Raining on the FIRE parade

If you could save 75% of your post-tax salary, but it would require you and your family to live in a one-bedroom, one-bathroom apartment, would you do it?  Would you never eat at a restaurant, would you deprive yourself of all creature comforts, would you take the bus everywhere instead of driving a modest car?

The approach to FIRE can be analogous to eating cookies while you’re trying to lose or maintain your weight.  For most people, if you don’t have one cookie every now and again, but instead choose to deprive yourself constantly, you increase the odds that you’ll snap and one day put down an entire sleeve of Chips Ahoy.  If you have one or two cookies every so often, you’ll be fine, but that entire sleeve – if you’re older than 25 – well, that’ll get you.

So find that proper balance between how you live now and when you hope to retire.  If you deprive yourself of ever going to a restaurant or living somewhere that’s too small, you may be making a sacrifice that either you can’t keep up or that takes away any joy in your life.  Be careful, though, not to use that excuse to justify deferring your investments.  “Oh, well, I guess if this makes me happy…”  That’s a slippery path downhill.

 If you’re reading this, or you’ve started down the path toward FIRE, you’ve obviously got enough motivation and possibly discipline to tame yourself when needed.  Go ahead and have that cookie when you need it, but don’t force yourself to the breaking point.

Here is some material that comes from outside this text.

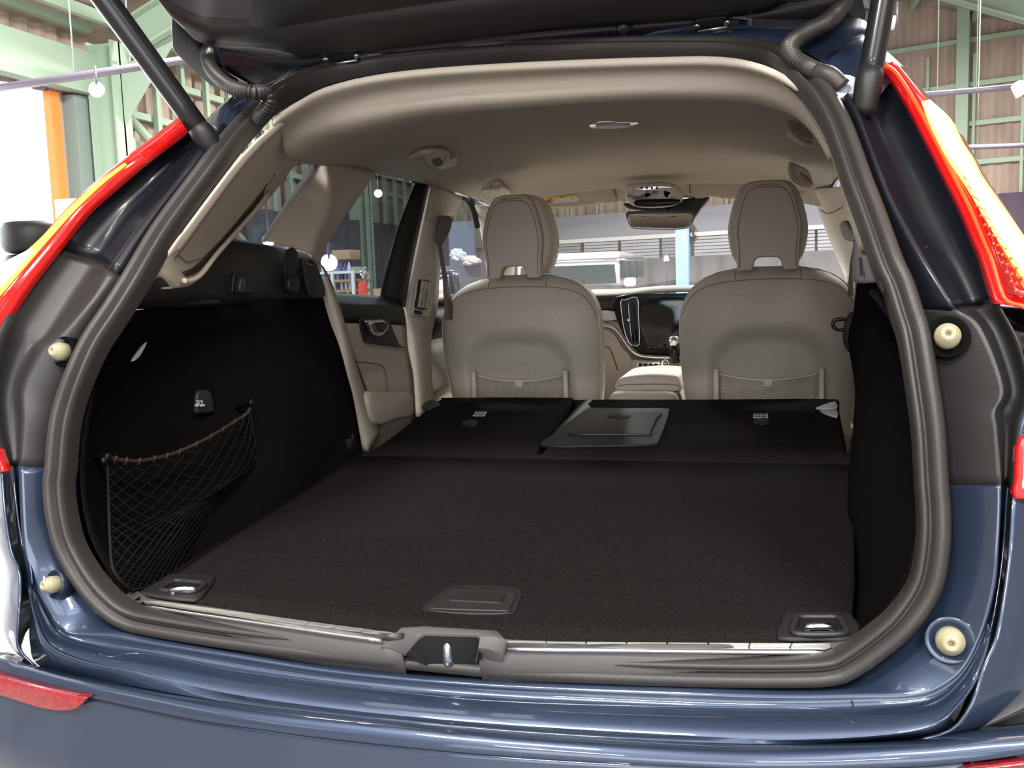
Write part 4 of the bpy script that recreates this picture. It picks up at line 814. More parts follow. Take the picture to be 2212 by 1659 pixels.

There’s another aspect of this that might not be as easy to swallow, and that’s having everyone affected by your decision on board, be it your spouse, partner, kids, live-in relatives, etc.  In some respects, you’re also depriving them of the fruits (dollars) of the collective household labor.  And while you may not care about your live-in relatives, you probably do care about your prone-to-temptation kids.  

The discipline that you project is what they’ll pick up – meaning that it’s up to you (and your spouse/partner/co-parent) to set the right example.  So if you’re able to control your spending and make prudent financial decisions, they’ll pick that up right along with you.  Use that as your motivation!  In the interest of not spoiling your children, save and invest more money.  Remember that in the long-run they’ll thank you (or so we hope).

But naturally, don’t deprive them too much either.  Think of the cookies.  Teach them the right balance of spending vs. saving and you’ll set them up for the future too.  That way, when you’re enjoying that early retirement, you can do so with – hopefully – (more) fiscally prudent children.

Don’t think too much about the cookies

Like some of my other posts, this one might fall in the category of “duh!”  But as I always disclaim, being more conscious of these things contributes to understanding, which hopefully leads to a more purposeful setting of the balance.  Saving and investment are important if FIRE is a real goal – but don’t compromise everything in your life to get there.  If you make yourself miserable for too long, you’ll be a miserable person whose misery will continue even if retired at 45.  

You may also develop an obsession with frugality that you can’t break later in life.  The whole point of saving and investing more now is so that you’ll have money to spend, along with the time to do so, a little earlier than otherwise.  If you fixate over pinching pennies your entire life (if you don’t have to), you’ll wind up missing out on far more productive – and enjoyable – things to do.